O valor médio do empréstimo para compra de carros, ajustado pela inflação, foi além do dobro, entre 1975 e 2003, passando de 12.300 para 27.900 dólares. Os custos da Faculdade levou aos impagáveis empréstimos estudantis.

A dívida das famílias em relação à renda permaneceu praticamente estável de 1963 a 1973. Depois, subiu ininterruptamente, de cerca de 60% em 1973 para mais de 130% em 2007. Esse aumento ocorreu muito mais nas camadas de baixa renda.

O endividamento caiu bastante, depois de 2008, porque as taxas de juros despencaram. O percentual da renda das famílias dedicado ao pagamento de dívidas está agora no nível mais baixo em 35 anos.

A flexibilização quantitativa evitou o colapso econômico, mas impulsionou a inflação dos ativos, uma enorme vantagem para aqueles já detentores de ações — majoritariamente os ricos. Os cortes de impostos dos governos neoliberais, como o de Trump, afetaram predominantemente aqueles com rendas mais altas.

Essas pessoas mandam seus filhos para as melhores Universidades. Seus filhos continuarão a ter uma renda mais alta, investir em dívidas corporativas sustentadas pelo Fed, possuir ações sustentadas por várias políticas governamentais etc.

A economia norte-americana funciona melhor para algumas pessoas em vez de ser para outras.
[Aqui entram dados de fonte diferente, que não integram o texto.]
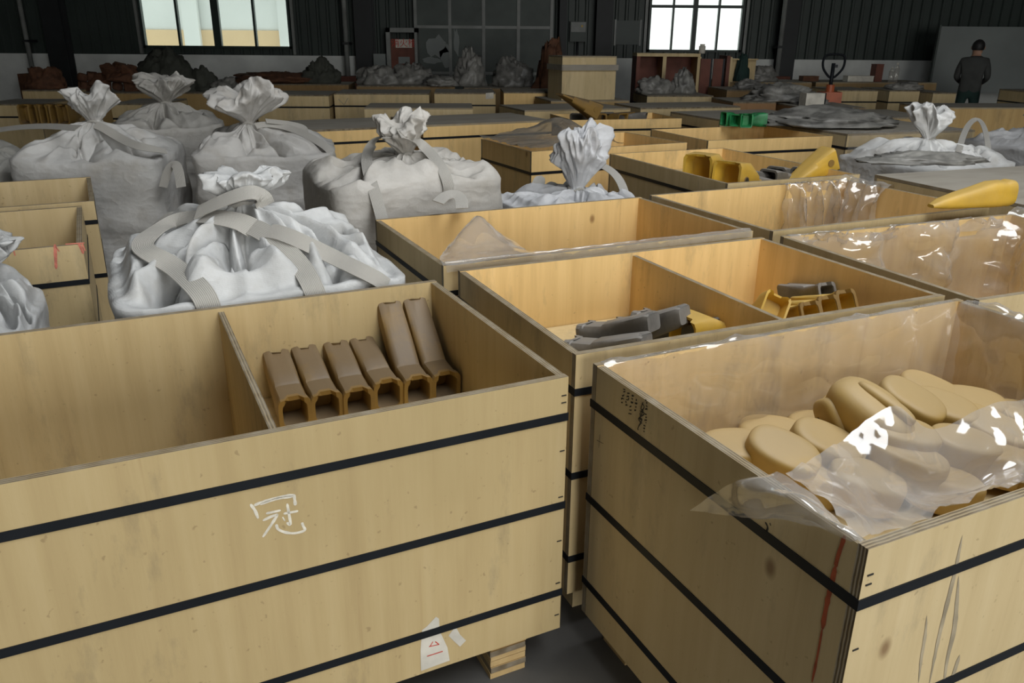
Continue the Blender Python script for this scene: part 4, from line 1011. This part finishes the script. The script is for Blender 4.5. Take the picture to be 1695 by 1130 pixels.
# worker seen from behind
def person():
    p = hp(1612, 110, 14.9, 0)
    root = empty('person', p, R(-30), 'worker in dark jacket and green trousers, seen from behind at the far boxes', 'person')
    J = {'pel': (0, 0, .95, .135), 'bel': (0, .0, 1.10, .145), 'che': (0, .01, 1.30, .165), 'nek': (0, .03, 1.50, .060), 'hd0': (.005, .05, 1.585, .082), 'hd1': (.01, .055, 1.68, .094), 'hd2': (.01, .05, 1.755, .055)}
    E_ = [('pel', 'bel'), ('bel', 'che'), ('che', 'nek'), ('nek', 'hd0'), ('hd0', 'hd1'), ('hd1', 'hd2')]
    for s, n in ((-1, 'l'), (1, 'r')):
        J.update({n+'hip': (s*.10, 0, .88, .10), n+'kne': (s*.12, .03, .49, .068), n+'ank': (s*.13, .0, .10, .048), n+'toe': (s*.15, .14, .045, .04),
                  n+'sho': (s*.19, .01, 1.425, .075), n+'elb': (s*.245, .04, 1.16, .055), n+'wri': (s*.17, .26, 1.06, .036), n+'pal': (s*.155, .325, 1.06, .036)})
        E_ += [('pel', n+'hip'), (n+'hip', n+'kne'), (n+'kne', n+'ank'), (n+'ank', n+'toe'), ('che', n+'sho'), (n+'sho', n+'elb'), (n+'elb', n+'wri'), (n+'wri', n+'pal')]
        for k, (dx, ln) in enumerate(((-.030, .060), (-.010, .075), (.010, .070), (.028, .055))):
            J[n+'f%da' % k] = (s*.155+dx, .355, 1.055, .0095); J[n+'f%db' % k] = (s*.155+dx, .355+ln*.7, 1.03, .008)
            E_ += [(n+'pal', n+'f%da' % k), (n+'f%da' % k, n+'f%db' % k)]
        J[n+'ta'] = (s*.155-s*.045, .32, 1.075, .011); J[n+'tb'] = (s*.155-s*.06, .36, 1.08, .009); E_ += [(n+'wri', n+'ta'), (n+'ta', n+'tb')]
    keys = list(J); me = bpy.data.meshes.new('body'); me.from_pydata([J[k][:3] for k in keys], [(keys.index(a), keys.index(b)) for a, b in E_], [])
    o = bpy.data.objects.new('tmp_body', me); COL.objects.link(o)
    md = o.modifiers.new('s', 'SKIN'); md.use_smooth_shade = True
    for i, k in enumerate(keys):
        sv = me.skin_vertices[0].data[i]; r_ = J[k][3]; sv.radius = (r_*(1.25 if k in ('che', 'bel', 'pel') else 1), r_*(.8 if k in ('che', 'bel') else 1)); sv.use_root = k == 'pel'
    o.modifiers.new('d', 'SUBSURF').levels = 2
    dg = bpy.context.evaluated_depsgraph_get(); dg.update()
    bm_ = bpy.data.meshes.new_from_object(o.evaluated_get(dg)); bpy.data.objects.remove(o)
    for k in ('skin', 'jacket', 'trousers', 'hair', 'black'): bm_.materials.append(M[k])
    for f in bm_.polygons:
        c = f.center; f.use_smooth = True
        f.material_index = 0 if c.z > 1.52 or (c.y > .27 and .9 < c.z < 1.2) else 1 if c.z > .93 else 2 if c.z > .12 else 4
    b_ = obj('body', bm_, root)
    # hair: cap over the back and top of the head
    V = []; n = 24
    for i in range(13):
        a = -.55+(math.pi/2+.55)*i/12
        for j in range(n):
            t = 2*math.pi*j/n; d = Vector((math.cos(t)*math.cos(a), math.sin(t)*math.cos(a), math.sin(a)))
            face = max(0, d.y-.1)*(1-max(0, d.z))
            k = 1+.05*noise.noise(d*6)-(.25*face if a < .35 else 0)
            V.append((.01+d.x*.102*k, .045+d.y*.112*k, 1.675+d.z*.118*k))
    obj('hair', mesh('hair', V, [(i*n+j, i*n+(j+1) % n, (i+1)*n+(j+1) % n, (i+1)*n+j) for i in range(12) for j in range(n)], M['hair'], True), root)
    for s in (-1, 1): obj('ear', loaf_mesh(.012, .02, .03, .9, .9, 0.0), root, (.01+s*.098, .055, 1.655)).data.materials[0] = M['skin']
    fz = obj('nose', loaf_mesh(.013, .02, .022, .9, .9, 0.01), root, (.01, .155, 1.635)); fz.data.materials[0] = M['skin']
    for s in (-1, 1): obj('eye', MB().tube((.01+s*.033, .138, 1.665), (.01+s*.033, .150, 1.665), .010, 10).mesh('eye', M['hair'], True), root)
    obj('mouth', MB().box(-.015, .035, .135, .150, 1.592, 1.600).mesh('mouth', M['redbrown']), root)
    return root
person()

# staples along the panel ends of the two nearest crates
def staple():
    return cached('staple', lambda: MB().box(-.007, .007, -.0015, 0, -.0015, .0015).mesh('staple', M['ink']))
for key, xs in (('A', (.012,)), ('B', (-.012,))):
    r_, L_, W_, zt_, zb_ = CR[key]
    for z in (.86, .84, .70, .56, .42, .28, .17):
        for x in xs: obj('staple', staple(), r_, ((L_/2-.012) if x > 0 else (-L_/2+.016), -W_/2-.0002, z))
Foi deixando de atender às expectativas estabelecidas no Pós-Guerra: a existência de uma ampla classe média sem desigualdade sistemática, na qual “seus vizinhos vivem uma vida muito parecida com a sua”.
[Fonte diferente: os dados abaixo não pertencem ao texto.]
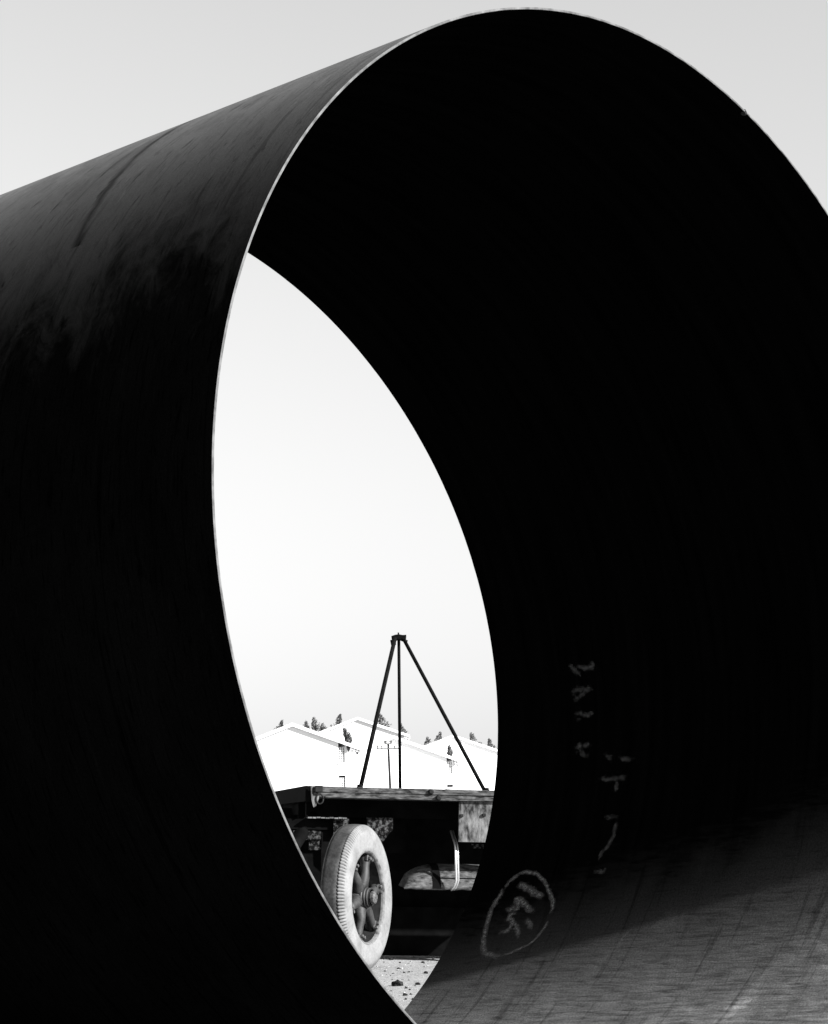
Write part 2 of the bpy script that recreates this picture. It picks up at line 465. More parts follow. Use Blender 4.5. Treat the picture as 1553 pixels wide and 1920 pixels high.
I4 = Matrix.Identity(4)
def build_house(label, ridge, eave_r, wall_r, eave_l_px, depth, yaw, openings, length=16.0, brackets=True, bracket_mat='soffit'):
    h = House(label, ridge[0], ridge[1], depth, yaw)
    zr = h.ab(*ridge)[1]
    ar, zer = h.ab(*eave_r)
    awr = h.ab(wall_r, 1420)[0]
    slope = (zr - zer) / ar
    if eave_l_px is None: al, awl = -ar, -awr
    else: al = h.ab(*eave_l_px)[0]; awl = al + (ar - awr)
    th = 0.17
    under = lambda a: zr - th - slope * abs(a)
    gable = [(awl, -0.3), (awr, -0.3), (awr, under(awr)), (0, under(0)), (awl, under(awl))]
    # gable wall built round its openings
    cuts = sorted(openings, key=lambda o: o[0])
    mb = MB()
    xs = sorted({o[0] for o in cuts} | {o[1] for o in cuts})
    edges = [awl] + xs + [awr]
    for a0, a1 in zip(edges[:-1], edges[1:]):
        strip = poly_clip(gable, a0, a1)
        holes = sorted([o for o in cuts if o[0] <= a0 + 1e-6 and o[1] >= a1 - 1e-6], key=lambda o: o[2])
        if not holes:
            mb.prism(strip, 0, 0.22, I4); continue
        z0 = -0.3
        for o in holes:
            if o[2] > z0 + 0.01: mb.prism([(a0, z0), (a1, z0), (a1, o[2]), (a0, o[2])], 0, 0.22, I4)
            z0 = o[3]
        top = [(a0, z0), (a1, z0), (a1, under(a1)), (a0, under(a0))]
        if under(a1) - z0 > 0.02: mb.prism(top, 0, 0.22, I4)
    mb.build('gable_wall', M['white_wall'], h.root)
    for sgn, aw in ((1, awr), (-1, awl)):
        a0, a1 = (aw - 0.12, aw) if sgn > 0 else (aw, aw + 0.12)
        zt = under(aw) - 0.02
        MB().box((a0, 0.222, -0.3), (a1, length, zt)).build('side_wall', M['side_wall'], h.root)
    MB().prism([(awl, -0.3), (awr, -0.3), (awr, under(awr) - .01), (0, under(0) - .01), (awl, under(awl) - .01)], length + 0.002, length + 0.22, I4).build('back_wall', M['side_wall'], h.root)
    MB().box((awl + .23, .5, -0.3), (awr - .23, length - .1, -0.2)).build('floor', M['dark_room'], h.root)
    MB().box((awl + .23, 1.3, -0.19), (awr - .23, 1.4, under(awr) - .05)).build('inner_wall', M['dark_room'], h.root)
    # roof: two sheets and the white barge boards on their front edges
    for sgn, ae in ((1, ar), (-1, al)):
        pl = [(0.0 + sgn * 0.002, zr), (ae, zr - slope * abs(ae)), (ae, zr - slope * abs(ae) - th + .06), (sgn * 0.002, zr - th + .06)]
        MB().prism(pl, -0.12, length + 0.4, I4).build('roof_slope', M['roof_sheet'], h.root)
        pb = [(sgn * .002, zr + .03), (ae, zr - slope * abs(ae) + .03), (ae, zr - slope * abs(ae) - th), (sgn * .002, zr - th)]
        MB().prism(pb, -0.18, -0.122, I4).build('barge_board', M['white_board'], h.root)
    # openings: dark above, a lattice of blocks below
    for a0, a1, z0, z1, zl in openings:
        w = a1 - a0
        fr = MB()
        fr.box((a0 - .06, -.05, z0 - .1), (a1 + .06, 0.1, z0 - 0.002))
        wdw = fr.build('window', M['white_board'], h.root)
        if zl > z0 + 0.1:
            lt = MB()
            nc, nr = 3, max(3, int(round((zl - z0) / 0.105)))
            cw, rh = w / nc, (zl - z0) / nr
            for i in range(nc + 1):
                x = a0 + i * cw
                lt.box((max(a0 + .002, x - cw * .2), .06, z0), (min(a1 - .002, x + cw * .2), .16, zl))
            for j in range(nr + 1):
                z = z0 + j * rh
                lt.box((a0 + .002, .064, max(z0 + .001, z - rh * .18)), (a1 - .002, .156, min(zl + .001, z + rh * .18)))
            lt.build('lattice', M['lattice'], wdw)
    if brackets:
        for k in range(2):
            a = awr + (ar - awr) * (0.10 + 0.6 * k)
            z = zr - slope * a - th
            MB().prism([(a - .10, z + .02), (a + .10, z - .02), (a + .10, z - .10), (a + .02, z - .32), (a - .04, z - .32), (a - .10, z - .1)], -0.11, -0.03, I4).build('eave_bracket', M[bracket_mat], h.root)
        for k in range(4):
            a = awr + (ar - awr) * (0.30 + 0.2 * k)
            z = zr - slope * a - th
            MB().box((a - .07, -.115, z - .16), (a + .07, 1.2, z + .055)).build('rafter', M['white_board'], h.root)
    return h, zr, slope, awr, ar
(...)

O Tea Party, o movimento Occupy Wall Street, o Brexit e Donald Trump representam, cada um, um grupo gritando: – “Não vivo no mundo no qual outros vivem. Isso me irrita. Então, f***-se! Voto em qualquer promessa totalmente diferente, porque isso aqui não está funcionando para mim!”

Pegue essa mentalidade destrutiva e multiplique-a pelo poder do Facebook, do Instagram e dos noticiários — nos quais as pessoas ficam mais cientes diante a como os outros vivem. E encontram seus pares em redes de ódio e câmaras de eco.
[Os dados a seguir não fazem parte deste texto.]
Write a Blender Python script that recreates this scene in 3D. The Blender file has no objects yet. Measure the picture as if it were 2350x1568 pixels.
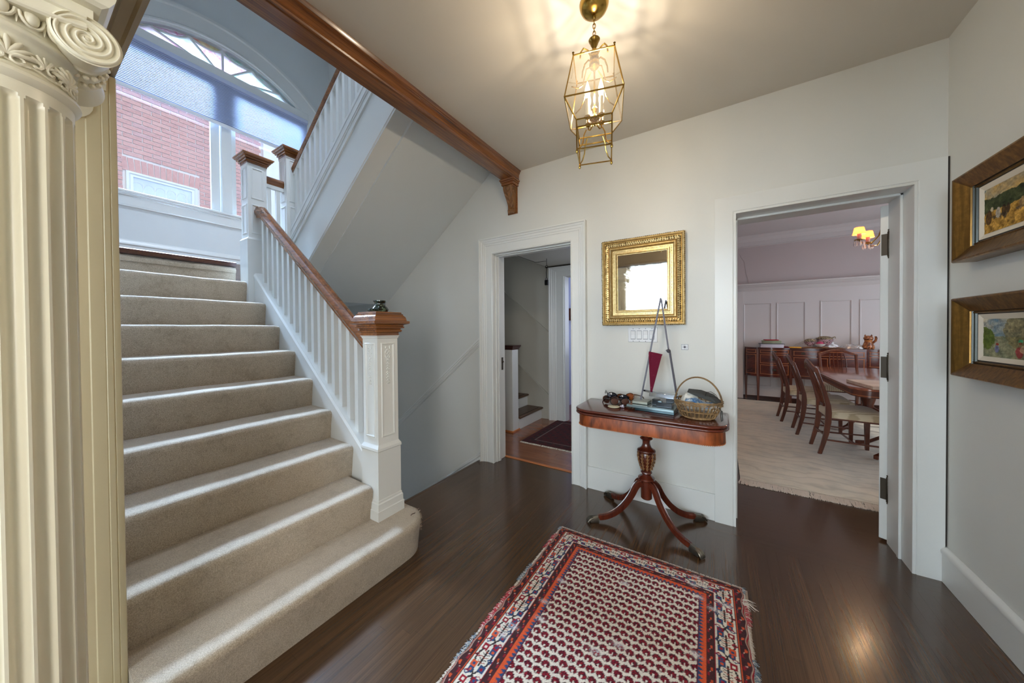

Housel diz não ser pessimista. A Economia é a história dos ciclos. As coisas vêm e vão. A taxa de desemprego hoje, nos Estados Unidos, é a mais baixa das últimas décadas. Os salários estão agora crescendo mais rápido para trabalhadores de baixa renda comparado aos dos ricos. Os custos das universidades em geral pararam de crescer depois de subsídios terem sido implementados.

Mas, como ele disse antes, “as expectativas mudam de maneira mais lenta diante a realidade”. A expectativa de as probabilidades estarem contra todo mundo, exceto contra aqueles no topo, continua viva.

Talvez por isso a era do “isso não está funcionando” não vá embora. A era do “precisamos de algo radicalmente novo, agora, não importa o que seja” pode perdurar. Esse mentalidade fascista deu início a eventos provocadores da Segunda Guerra, o ponto de partida desse ciclo.